Three Sisters @ Harlem Stage Gatehouse, New York

cast list
Chanel Carroll, Reg E. Cathey, Phillip Christian, Nathan Dame, Carmen de Lavallade, Daphne Gaines, Carmen Gill, Earle Hyman, Lisa Johanson, Billy Eugene Jones, Anthony Laylor, Sabrina LeBeauf, Jonathan Earl Peck, Johnny Ramey, Roger Guenveur Smith, Josh Tyson, Amanda Mason Warren

directed by
Christopher McElroen
Adding yet another New York Chekhov production into the mix, Harlem Stage and Classical Theatre of Harlem’s coproduction of Three Sisters, directed by Christopher McElroen, is uneven but intermittently enjoyable.

The play revolves around a household in rural Russia. Andrey and his three sisters – Irina, Olga, and Masha – are followed over the course of four years, their lives eventually complicated by Andrey’s squandering away of their estate with the help of his extravagant new wife Natasha and their various romantic entanglements and affairs.

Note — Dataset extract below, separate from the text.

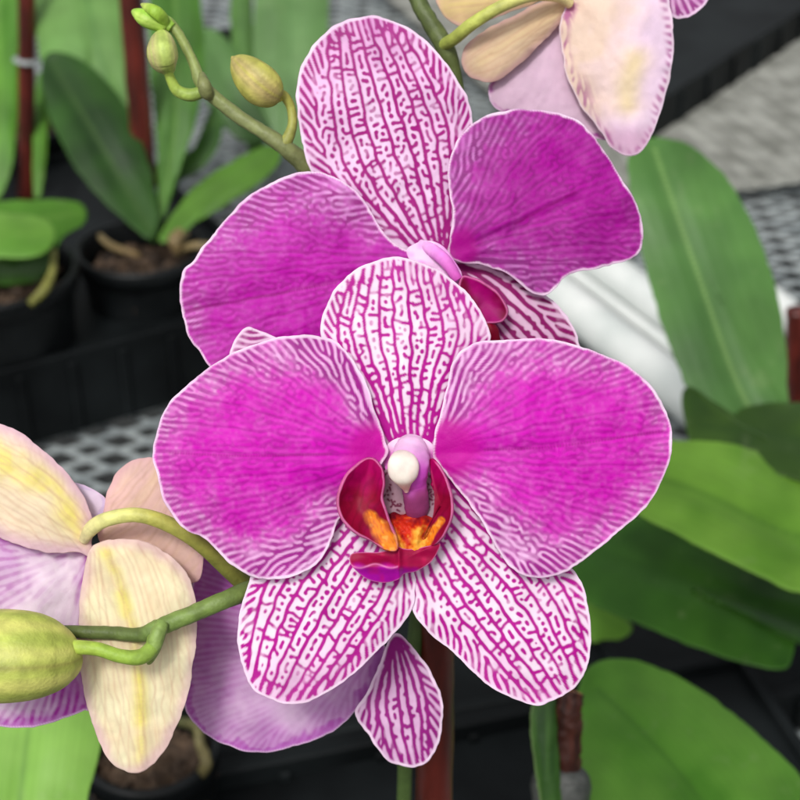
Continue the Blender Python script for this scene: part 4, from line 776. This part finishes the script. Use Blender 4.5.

With a diverse group of actors of all races coming together to present the play, it’s not the colorblind casting (which feels natural) but rather the uneasy clash of acting styles that stands out as a negative here.
Highlights among the cast are Carmen Gill as Irina – whose stunning appearance and vocal inflection allow her character to grow and change with ease – as well as Amanda Mason Warren as Masha, and Daphne Gaines as the wicked Natasha, threatening to change the household’s way of life.

But the men acquit themselves rather less well, often resorting to overacting and undue grandiosity. Joshua Tyson as Irina’s suitor Tuzenbach does a fine job despite being in the company of rather uneasy men.

The theatre is arranged in a runway configuration, with the audience seated on either side, allowing the audience to eavesdrop on its fellow observers. But this sometimes serves as a distraction rather than as an enhancement because of the languid nature of what’s happening on stage.

Despite impressive design elements, including Persian rug sets by Troy Hourle and regal – sometimes airy – costumes by Kimberly Glennon, the production doesn’t really take off until after intermission. McElroen’s direction seems largely static, and the production has a hard time eliciting interest in the first half’s minimally plotted scenes until the big moments of the play – including the revelation of the house’s mortgage – allows for showy emotional displays.

During the second half of the evening, the pace picks up and the production is livelier and more engaging. Chekhov’s plays are always slow to burn, and the real meat of the play usually comes at the conclusion; this is as true as ever here. The challenge for a production is to somehow imbue the human drama of the set-up with enough intrigue to incite a theatergoer’s interest early on. Unfortunately, that never happens here, and the production – despite the accomplishments of several of its actors – is the lesser for it.